What does it really take to have a happy and lasting marriage? Turns out it's fighting.
Most couples interpret fighting as a bad sign and worry it's a sign that they might not be compatible partners, after all.
However, fighting before marriage about important issues is better than fighting during marriage. Figuring out each others personality, beliefs, core values, and goals are very important before you tie the knot with someone, explains Shauna Springer, author of Marriage for Equals: The Successful Joint (Ad)Ventures of Well-Educated Couples.
Pamela Paul, who is a marital counsellor, explains how marriage usually goes one of two ways.
"I often hear that the first two years of marriage are experienced in one of two extreme ways.
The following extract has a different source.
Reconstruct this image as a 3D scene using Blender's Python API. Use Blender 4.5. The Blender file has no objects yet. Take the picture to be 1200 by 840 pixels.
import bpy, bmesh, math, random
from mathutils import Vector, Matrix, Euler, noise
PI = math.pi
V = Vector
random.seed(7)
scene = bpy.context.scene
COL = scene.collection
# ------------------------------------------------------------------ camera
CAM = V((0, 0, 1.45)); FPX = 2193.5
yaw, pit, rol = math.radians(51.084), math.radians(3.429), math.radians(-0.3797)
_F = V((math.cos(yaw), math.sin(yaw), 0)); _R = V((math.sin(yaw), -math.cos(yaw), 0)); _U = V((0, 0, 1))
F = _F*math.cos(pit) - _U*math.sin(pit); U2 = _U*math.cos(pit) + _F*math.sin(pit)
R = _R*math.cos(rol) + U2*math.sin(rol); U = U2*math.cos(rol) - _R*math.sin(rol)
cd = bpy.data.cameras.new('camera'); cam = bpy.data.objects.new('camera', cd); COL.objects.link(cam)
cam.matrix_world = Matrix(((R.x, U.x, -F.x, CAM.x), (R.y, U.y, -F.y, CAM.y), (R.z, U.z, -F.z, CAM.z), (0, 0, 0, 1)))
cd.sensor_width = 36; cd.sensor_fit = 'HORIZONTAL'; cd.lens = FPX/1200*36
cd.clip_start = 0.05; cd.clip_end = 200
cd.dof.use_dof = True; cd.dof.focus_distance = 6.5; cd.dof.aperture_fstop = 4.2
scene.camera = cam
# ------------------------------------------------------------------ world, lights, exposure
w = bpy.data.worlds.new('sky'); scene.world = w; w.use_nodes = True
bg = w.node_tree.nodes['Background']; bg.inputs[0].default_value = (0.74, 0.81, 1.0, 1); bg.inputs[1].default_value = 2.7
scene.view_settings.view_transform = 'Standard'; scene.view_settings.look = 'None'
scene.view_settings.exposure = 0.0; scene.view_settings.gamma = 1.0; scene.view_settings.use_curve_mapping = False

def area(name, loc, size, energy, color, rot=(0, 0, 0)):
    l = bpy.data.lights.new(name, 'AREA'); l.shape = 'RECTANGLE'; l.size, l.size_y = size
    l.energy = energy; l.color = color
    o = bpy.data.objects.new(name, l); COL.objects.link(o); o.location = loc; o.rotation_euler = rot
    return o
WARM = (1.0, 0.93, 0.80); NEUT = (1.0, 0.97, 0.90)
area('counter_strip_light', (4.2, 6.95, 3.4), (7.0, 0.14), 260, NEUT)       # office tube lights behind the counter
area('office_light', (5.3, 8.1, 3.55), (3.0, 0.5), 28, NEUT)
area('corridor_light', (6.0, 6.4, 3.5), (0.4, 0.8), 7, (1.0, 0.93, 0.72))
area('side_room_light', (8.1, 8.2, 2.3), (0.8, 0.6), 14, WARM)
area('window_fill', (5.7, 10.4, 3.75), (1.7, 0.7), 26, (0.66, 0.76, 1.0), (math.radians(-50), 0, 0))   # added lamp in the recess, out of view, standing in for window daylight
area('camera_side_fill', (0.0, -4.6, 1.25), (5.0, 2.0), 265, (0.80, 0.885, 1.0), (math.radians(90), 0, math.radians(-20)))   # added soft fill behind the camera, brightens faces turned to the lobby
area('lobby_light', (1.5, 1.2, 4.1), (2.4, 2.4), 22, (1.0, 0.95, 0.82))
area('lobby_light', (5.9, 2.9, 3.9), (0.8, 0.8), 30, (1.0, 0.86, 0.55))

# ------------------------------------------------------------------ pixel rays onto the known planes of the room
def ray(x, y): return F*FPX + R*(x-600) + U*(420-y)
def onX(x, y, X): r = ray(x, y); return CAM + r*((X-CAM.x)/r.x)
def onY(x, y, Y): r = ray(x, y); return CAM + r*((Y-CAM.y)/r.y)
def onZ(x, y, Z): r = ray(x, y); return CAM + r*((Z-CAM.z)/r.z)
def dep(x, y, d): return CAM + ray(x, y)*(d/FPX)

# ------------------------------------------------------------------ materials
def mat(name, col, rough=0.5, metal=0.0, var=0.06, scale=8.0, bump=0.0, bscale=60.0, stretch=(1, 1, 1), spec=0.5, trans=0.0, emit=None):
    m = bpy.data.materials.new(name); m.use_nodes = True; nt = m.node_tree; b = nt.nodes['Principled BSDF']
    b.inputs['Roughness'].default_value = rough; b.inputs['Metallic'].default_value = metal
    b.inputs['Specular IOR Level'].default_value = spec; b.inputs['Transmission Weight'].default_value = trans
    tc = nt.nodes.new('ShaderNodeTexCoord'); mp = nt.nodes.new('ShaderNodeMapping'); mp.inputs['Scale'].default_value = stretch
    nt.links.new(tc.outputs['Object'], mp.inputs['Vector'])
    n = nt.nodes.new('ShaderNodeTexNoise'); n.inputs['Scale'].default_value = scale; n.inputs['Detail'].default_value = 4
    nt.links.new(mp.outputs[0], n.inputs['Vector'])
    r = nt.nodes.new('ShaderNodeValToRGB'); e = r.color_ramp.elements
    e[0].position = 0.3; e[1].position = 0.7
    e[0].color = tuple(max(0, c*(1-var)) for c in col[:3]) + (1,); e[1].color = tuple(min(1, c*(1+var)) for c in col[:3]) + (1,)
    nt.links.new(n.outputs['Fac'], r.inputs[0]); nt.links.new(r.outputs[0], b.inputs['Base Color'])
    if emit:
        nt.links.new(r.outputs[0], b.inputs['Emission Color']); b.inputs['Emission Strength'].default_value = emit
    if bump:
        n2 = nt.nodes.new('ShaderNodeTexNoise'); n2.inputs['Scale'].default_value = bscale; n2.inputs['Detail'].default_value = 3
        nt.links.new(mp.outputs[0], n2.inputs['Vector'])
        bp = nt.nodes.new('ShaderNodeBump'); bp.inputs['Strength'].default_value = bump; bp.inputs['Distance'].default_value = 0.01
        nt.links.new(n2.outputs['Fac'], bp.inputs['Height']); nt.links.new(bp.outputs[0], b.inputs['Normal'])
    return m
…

That is, some couples experience consistent moments of sublime bonding that lead others to observe that they have that newlywed glow, while other couples acknowledge that the first two years were a rough transition.”
Springer explains that those couples who go through a rough transition are usually the ones that marry too soon. "When couples marry during the cocaine-rush phase, they can predictably expect to go through the tunnel of stress and chaos that is the entry into the 'Testing' phase at some point soon after they are married," she says.
Many psychologists liken that "in love" feeling to a cocaine rush, and the testing phase is usually the second phase of a relationship — the phase where arguments being to happen.
"If sources of incompatibility and disagreement can come up before marriage, then each partner will have an opportunity to decide whether particular differences are ones he or she can live with or whether there are deal-breaker differences," says Springer.
So, fighting before marriage isn't always a bad sign. In fact it can actually strengthen your relationship for the long run — as long as it's not your only form of communication.